Has anyone managed to get a Xojo built console application running in a Docker Container using Alpine?

When using Ubuntu as the base image, everything works pretty easily. Alpine would be great since it’s much more lightweight.
Just compare a dockerized cubeSQL: The Image size when using Ubuntu is 63MB, whereas with Alpine it’s only 9MB.

To test a Xojo Console Application in a Docker Container, I’ve been using Aloe Express Demo. See details in the linked Forum post.

So for Ubuntu, it only takes to add a couple of required Libraries:

[code]#BASE IMAGE
FROM ubuntu:18.04

#INSTALL REQUIRED LIBRARIES
ENV DEBIAN_FRONTEND noninteractive
RUN apt-get update && apt-get install -y libunwind8 libglib2.0[/code]

Alpine is quite different… since it’s so lightweight, it seems that quite some more has to be installed. And it uses a different glibc variant (musl libc), which doesn’t seem to work with running Xojo built apps.
Alpine’s libc6-compat and gcompat packages give even more errors (that’s why it’s commented out) than another popular glibc library.
Here is what I’ve tried - but it still doesn’t work because of some glibc issues…:

[code]#BASE IMAGE
FROM alpine:3.9.4

RUN apk update && apk add libstdc++ \

libc6-compat \

gcompat \

 libunwind \\
 glib \\
 curl

RUN cd /tmp && \
curl -L -o /etc/apk/keys/sgerrand.rsa.pub https://alpine-pkgs.sgerrand.com/sgerrand.rsa.pub && \
curl -L -O https://github.com/sgerrand/alpine-pkg-glibc/releases/download/2.29-r0/glibc-2.29-r0.apk && \
curl -L -O https://github.com/sgerrand/alpine-pkg-glibc/releases/download/2.29-r0/glibc-bin-2.29-r0.apk && \
apk add glibc-2.29-r0.apk \
glibc-bin-2.29-r0.apk && \
rm /tmp/glibc-2.29-r0.apk && \
rm /tmp/glibc-bin-2.29-r0.apk

RUN cd /tmp && \
curl -L -O https://github.com/sgerrand/alpine-pkg-glibc/releases/download/2.29-r0/glibc-i18n-2.29-r0.apk && \
apk add glibc-i18n-2.29-r0.apk && \
rm /tmp/glibc-i18n-2.29-r0.apk && \
/usr/glibc-compat/bin/localedef -i en_US -f UTF-8 en_US.UTF-8

ADD / /app/
EXPOSE 4224
WORKDIR /app
CMD /app/aloe-express-demo[/code]
This still complains about "symbols not found" (isinf, mallinfo, __isnan)

So for now it seems that I will continue to experiment with Ubuntu… but I’d love to use Alpine because of it’s security and lightweight size.
If anyone gets a Xojo built application running with Alpine Linux - please share how this can be done :slight_smile:

no.
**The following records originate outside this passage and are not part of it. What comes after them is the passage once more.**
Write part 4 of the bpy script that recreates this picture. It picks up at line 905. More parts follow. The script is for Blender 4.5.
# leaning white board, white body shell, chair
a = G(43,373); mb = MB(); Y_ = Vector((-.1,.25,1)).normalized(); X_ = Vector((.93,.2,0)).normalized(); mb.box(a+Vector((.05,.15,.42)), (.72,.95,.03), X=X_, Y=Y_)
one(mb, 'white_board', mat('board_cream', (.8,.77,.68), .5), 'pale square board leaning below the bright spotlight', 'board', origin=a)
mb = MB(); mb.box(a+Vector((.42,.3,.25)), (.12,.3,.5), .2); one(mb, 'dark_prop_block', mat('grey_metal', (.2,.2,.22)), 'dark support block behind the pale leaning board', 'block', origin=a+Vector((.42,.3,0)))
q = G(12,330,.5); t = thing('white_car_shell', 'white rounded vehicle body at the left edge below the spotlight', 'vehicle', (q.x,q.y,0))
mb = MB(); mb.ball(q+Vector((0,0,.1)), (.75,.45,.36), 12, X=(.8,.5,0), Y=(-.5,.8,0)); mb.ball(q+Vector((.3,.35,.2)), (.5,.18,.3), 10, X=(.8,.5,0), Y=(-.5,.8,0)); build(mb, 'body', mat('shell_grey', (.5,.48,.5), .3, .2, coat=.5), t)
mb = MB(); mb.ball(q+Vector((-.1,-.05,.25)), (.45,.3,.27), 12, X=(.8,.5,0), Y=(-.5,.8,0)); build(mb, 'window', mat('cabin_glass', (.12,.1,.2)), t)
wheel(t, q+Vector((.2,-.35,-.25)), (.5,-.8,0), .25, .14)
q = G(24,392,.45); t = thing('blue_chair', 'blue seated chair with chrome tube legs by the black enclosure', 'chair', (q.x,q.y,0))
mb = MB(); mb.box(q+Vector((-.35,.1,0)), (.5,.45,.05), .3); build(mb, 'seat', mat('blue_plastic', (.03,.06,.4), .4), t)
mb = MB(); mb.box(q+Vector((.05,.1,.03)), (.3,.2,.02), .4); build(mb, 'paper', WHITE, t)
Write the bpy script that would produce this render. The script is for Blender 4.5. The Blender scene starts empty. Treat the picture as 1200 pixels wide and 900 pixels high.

Ubuntu, yes. strong no for alpine. I spent like 4 hours messing with alpine then decided that I want some hair left. switched to ubuntu bionic and it just worked (well I had to make sure I had all the right libs).

I even got the Xojo IDE to launch in a Mint based container using the XVFB as the X server. And Mint is Ubuntu based. with a little playing I probably could of gotten Ubuntu Bionic to do the same thing but since the IDE is recommended on top of Mint I just went with that.

I have not tried centos/fedora/CoreOS/etc either. so I cant say one way or another.

Well, “isinf” and “isnan”/"__isnan" are part of the built-in math functions in glibc, so you would need to look for a math library for the libc that Alpine provides. I can’t find a provider for “mailinfo”, but it’s probably part of the larger lib packages that you get with a full Linux release.

Same here :slight_smile: But it would be so nice to have for running console apps (such as Aloe).[quote=436991:@scott boss]witched to ubuntu bionic and it just worked[/quote]
yup, that’ll have to do it - for now… but since I’m always curious - here I am asking :slight_smile:

Cool - I haven’t come that far yet :wink: Do you have a HowTo for that on your Blog by any chance?

I’ve guessed something like this (and therefore tried the other glibc library).
It seems both Scott and me haven’t found something useful (that works with Xojo built apps)… should anyone do - thanks for letting us know. Until then - Ubuntu (and probably also Debian) works just fine. Still - Alpine would be nice for some kind of Xojo-built console services… so I keep dreaming (and maybe trying more some other day), while using Ubuntu for now.

short answer is no. the use case I was going for wasnt stable/reliable/repeatable so I ditched it. I have already talked to @Greg O’Lone about my issues/challenges and once they get addressed then I can return back to doing stuff inside containers.